Hailing from Boston, Somos (roughly translated as ‘We Are’ from Spanish) are a four piece that are striving to make ambitious, melodic rock with punk and indie undertones. ‘Temple of Plenty’, their 9 track debut album (originally cast to be a 7 track EP), sees them recruit Jesse Cannon (Man Overboard, The Menzingers) on production.
His collaboration is a real coup as his expertise helps deliver a solid, rock record. But therein lies the problem. Although Somos can rock, their music lacks a defining signature; it lacks an edge and purpose and their sound starts very quickly to make you feel as if you’ve heard this all before.
Cannon has helped craft a safe, rock sound for Somos’ first full length-album: melody-enhanced with plenty of distorted guitars. It is great to hear so much care put into a debut record’s production but that said, ‘Temple of Plenty’ sounds too clean cut and misses any punch it could have delivered.
Directly from the opener ‘Familiar Theme’, a spacious sound echoes through, which (ironically) becomes the overall theme throughout the record. They get lost trying to find their sound as they push this sonic trick as far as they can.
It takes until ‘Lives Of Other’ for the band to really come out and attack a song. Taking elements of Interpol’s slow burning build ups, entwined with Biffy Clyro type hooks and breakdowns, it’s astonishing to discover that the band nearly left this song off the album. It is by far the catchiest track. With Michael Fiorentino singing “It started with as a daydream / It ended like a nightmare” over a pounding drum roll, it emphasises exactly what much of the album lacks: sing along, straight forward, attention grabbing choruses with direction.
Somos have tried to make a sound that fits somewhere between lo-fi rock and punk and have ended up stuck in limbo. Each song contains thrashing guitars switching to melodic plucking, which only serves to leave the listener restless. One minute they are rock, the next punk before heading into indie.

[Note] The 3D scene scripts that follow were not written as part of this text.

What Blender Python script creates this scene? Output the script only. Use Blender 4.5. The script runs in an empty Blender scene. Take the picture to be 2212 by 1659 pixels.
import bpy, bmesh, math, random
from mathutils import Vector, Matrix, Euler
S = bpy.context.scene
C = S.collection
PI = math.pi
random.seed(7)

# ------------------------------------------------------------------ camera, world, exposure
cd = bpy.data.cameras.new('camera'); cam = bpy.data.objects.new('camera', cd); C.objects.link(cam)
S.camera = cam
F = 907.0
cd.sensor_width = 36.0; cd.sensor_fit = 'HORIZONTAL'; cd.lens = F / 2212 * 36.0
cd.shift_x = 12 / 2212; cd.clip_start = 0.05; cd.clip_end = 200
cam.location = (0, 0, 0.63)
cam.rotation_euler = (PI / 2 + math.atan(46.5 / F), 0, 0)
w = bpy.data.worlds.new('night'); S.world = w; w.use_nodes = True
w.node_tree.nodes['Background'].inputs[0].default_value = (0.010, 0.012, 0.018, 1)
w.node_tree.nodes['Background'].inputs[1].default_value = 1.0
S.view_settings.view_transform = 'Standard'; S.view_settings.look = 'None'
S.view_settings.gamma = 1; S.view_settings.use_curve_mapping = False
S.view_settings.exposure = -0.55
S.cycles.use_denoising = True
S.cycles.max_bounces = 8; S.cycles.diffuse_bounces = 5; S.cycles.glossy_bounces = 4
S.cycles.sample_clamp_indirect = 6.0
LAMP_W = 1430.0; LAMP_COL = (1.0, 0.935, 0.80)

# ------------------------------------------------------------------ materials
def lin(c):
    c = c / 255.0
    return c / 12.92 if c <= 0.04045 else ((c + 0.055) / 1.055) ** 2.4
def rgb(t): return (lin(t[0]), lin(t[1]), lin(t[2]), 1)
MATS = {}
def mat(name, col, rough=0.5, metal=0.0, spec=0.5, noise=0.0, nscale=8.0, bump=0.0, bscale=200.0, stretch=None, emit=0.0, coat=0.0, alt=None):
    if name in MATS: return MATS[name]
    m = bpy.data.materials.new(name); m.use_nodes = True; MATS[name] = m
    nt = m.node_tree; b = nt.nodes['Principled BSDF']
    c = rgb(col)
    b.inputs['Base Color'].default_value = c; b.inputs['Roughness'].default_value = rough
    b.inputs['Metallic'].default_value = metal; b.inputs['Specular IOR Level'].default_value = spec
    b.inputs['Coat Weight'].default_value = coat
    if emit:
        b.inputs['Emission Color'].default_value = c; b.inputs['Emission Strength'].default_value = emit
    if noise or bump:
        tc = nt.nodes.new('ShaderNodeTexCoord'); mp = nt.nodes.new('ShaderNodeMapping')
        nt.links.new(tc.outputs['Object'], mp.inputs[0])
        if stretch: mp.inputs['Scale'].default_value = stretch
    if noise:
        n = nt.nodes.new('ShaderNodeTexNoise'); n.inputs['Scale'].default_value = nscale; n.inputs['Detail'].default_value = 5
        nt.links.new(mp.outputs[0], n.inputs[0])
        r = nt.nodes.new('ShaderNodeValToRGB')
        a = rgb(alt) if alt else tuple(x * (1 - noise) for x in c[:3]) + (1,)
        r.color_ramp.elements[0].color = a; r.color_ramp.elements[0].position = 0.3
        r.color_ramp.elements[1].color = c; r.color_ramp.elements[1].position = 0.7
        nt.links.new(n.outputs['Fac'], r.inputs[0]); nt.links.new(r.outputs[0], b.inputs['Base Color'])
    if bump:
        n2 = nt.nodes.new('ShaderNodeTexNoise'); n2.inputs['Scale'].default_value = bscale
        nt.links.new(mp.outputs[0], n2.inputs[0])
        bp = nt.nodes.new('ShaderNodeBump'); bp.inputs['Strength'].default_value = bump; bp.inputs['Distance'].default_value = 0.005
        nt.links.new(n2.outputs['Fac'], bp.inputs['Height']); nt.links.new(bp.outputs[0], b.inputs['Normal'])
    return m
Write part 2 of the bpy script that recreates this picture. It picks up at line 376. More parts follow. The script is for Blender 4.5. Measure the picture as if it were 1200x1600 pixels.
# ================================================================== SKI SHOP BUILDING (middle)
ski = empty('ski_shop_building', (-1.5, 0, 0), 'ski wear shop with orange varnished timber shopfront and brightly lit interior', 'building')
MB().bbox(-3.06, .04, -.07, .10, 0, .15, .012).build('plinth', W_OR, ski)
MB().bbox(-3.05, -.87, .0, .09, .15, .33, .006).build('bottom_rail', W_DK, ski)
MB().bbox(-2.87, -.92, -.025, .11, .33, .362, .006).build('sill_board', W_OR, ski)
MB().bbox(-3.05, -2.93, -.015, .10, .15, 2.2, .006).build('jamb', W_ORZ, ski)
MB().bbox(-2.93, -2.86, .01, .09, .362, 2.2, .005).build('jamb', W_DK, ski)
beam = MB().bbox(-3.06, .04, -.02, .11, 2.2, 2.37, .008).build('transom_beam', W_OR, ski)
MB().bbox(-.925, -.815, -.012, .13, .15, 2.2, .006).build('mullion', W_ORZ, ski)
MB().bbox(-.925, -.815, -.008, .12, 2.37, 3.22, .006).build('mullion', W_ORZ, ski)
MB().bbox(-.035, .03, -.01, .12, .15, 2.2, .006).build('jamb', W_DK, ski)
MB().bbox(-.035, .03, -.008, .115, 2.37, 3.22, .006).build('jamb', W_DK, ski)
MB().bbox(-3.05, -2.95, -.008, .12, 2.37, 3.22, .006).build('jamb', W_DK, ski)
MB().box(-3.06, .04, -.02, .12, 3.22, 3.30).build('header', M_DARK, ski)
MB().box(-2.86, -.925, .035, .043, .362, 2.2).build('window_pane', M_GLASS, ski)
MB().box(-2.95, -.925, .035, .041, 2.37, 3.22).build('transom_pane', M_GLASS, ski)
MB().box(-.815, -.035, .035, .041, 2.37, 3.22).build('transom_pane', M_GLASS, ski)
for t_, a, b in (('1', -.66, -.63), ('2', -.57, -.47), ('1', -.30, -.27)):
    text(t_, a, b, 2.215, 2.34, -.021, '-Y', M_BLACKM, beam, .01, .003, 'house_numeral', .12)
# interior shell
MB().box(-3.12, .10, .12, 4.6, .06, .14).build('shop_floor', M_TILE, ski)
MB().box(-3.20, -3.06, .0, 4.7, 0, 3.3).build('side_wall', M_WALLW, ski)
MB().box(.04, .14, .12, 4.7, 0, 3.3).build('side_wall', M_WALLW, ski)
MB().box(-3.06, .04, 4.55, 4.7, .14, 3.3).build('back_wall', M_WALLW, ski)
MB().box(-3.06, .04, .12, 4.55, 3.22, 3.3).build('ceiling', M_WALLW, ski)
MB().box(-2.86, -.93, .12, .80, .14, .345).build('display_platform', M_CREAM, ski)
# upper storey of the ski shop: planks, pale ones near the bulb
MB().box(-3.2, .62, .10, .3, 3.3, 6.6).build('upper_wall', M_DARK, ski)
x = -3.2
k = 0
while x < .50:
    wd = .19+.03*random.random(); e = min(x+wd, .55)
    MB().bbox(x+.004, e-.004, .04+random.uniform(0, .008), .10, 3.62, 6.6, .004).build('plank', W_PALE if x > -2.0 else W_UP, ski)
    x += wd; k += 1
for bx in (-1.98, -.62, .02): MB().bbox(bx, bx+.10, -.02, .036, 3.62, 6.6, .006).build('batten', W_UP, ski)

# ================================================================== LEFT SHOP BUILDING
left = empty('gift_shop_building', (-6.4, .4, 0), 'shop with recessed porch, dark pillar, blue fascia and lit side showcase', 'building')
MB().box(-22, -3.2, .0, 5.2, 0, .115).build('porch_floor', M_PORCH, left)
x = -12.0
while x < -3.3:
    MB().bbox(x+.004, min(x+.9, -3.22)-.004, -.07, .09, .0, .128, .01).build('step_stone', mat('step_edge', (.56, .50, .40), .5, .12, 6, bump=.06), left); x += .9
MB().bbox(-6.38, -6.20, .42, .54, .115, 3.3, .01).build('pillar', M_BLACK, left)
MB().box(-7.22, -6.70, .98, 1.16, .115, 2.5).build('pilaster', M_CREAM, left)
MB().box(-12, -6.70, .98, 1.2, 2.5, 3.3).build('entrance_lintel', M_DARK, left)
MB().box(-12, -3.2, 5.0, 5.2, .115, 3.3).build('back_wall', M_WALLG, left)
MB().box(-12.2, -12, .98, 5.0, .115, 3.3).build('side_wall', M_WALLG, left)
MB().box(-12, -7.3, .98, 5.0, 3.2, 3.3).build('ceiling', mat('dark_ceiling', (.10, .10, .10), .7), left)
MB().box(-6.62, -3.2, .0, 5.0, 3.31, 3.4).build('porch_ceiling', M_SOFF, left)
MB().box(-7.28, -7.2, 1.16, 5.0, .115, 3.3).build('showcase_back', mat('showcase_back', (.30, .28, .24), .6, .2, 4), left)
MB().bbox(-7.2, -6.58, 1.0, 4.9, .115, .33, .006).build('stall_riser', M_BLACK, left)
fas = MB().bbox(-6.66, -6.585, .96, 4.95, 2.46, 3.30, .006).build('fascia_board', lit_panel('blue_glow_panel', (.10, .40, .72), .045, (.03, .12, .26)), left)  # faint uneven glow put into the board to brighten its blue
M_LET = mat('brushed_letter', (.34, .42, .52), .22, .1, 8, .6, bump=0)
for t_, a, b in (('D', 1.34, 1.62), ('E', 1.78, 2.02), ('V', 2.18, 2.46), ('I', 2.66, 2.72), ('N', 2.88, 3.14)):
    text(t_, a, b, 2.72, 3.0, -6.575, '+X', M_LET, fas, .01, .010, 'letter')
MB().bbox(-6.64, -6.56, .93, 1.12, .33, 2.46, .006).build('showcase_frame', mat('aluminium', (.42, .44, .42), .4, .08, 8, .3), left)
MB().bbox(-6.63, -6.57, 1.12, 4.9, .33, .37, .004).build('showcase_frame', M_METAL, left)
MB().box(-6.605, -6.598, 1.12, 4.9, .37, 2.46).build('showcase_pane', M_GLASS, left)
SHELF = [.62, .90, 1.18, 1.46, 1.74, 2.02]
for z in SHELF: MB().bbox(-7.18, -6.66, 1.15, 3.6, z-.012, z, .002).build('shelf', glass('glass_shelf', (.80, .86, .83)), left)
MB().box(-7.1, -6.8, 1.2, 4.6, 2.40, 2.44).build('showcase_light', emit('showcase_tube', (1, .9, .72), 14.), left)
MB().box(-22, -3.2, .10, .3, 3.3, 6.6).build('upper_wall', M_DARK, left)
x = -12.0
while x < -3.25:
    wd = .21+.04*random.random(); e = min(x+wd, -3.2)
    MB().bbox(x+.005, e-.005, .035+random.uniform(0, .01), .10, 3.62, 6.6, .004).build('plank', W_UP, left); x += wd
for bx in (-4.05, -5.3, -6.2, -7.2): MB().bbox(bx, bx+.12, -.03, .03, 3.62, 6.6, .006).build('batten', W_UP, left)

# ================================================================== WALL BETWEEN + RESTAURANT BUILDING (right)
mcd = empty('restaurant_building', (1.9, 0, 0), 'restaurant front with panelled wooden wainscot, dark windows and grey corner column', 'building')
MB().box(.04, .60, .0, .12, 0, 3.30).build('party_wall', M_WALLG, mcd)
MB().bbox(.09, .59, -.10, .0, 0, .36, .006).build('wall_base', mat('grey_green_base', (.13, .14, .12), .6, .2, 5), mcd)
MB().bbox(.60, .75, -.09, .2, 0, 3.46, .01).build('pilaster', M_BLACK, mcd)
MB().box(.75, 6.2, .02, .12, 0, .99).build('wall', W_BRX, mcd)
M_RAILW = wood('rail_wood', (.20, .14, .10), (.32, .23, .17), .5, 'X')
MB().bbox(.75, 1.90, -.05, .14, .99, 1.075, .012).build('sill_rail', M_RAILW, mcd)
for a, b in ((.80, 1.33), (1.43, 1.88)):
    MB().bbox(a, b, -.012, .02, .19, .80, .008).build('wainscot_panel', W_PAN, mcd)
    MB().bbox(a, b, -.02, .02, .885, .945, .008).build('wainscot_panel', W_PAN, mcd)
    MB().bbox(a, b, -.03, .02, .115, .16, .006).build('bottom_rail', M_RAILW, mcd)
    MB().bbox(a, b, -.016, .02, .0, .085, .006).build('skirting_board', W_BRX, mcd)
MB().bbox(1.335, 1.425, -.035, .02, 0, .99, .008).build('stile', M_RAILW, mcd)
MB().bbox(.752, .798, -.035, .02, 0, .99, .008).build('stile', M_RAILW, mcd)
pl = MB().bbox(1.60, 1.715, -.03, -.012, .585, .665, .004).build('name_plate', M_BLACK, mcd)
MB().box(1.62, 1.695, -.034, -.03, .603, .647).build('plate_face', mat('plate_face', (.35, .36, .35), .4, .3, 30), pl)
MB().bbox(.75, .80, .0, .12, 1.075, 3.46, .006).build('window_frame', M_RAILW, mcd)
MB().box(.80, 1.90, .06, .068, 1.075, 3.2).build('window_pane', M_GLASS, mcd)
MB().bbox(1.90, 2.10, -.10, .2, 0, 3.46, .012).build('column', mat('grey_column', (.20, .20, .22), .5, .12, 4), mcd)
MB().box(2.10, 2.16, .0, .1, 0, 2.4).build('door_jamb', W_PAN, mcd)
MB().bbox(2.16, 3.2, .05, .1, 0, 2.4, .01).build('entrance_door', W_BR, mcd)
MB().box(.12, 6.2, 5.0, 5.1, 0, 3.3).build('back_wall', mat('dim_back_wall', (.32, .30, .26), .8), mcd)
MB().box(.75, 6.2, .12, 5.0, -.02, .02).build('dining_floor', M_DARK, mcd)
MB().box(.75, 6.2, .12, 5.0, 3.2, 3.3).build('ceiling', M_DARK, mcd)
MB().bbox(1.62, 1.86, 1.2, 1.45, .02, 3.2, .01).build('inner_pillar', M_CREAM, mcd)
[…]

It becomes frustrating as each part, separately, starts to work, but when they again switch to the next style you start to question what the band set out to achieve.
‘Temple of Plenty’ isn’t a bad record by any standard, it just isn’t anything new. It feels like a stepping-stone for a band still trying to define their own, unique sound. Whether that will be in the punk or indie style is yet to be seen but Somos do prove one thing with this debut: they can rock.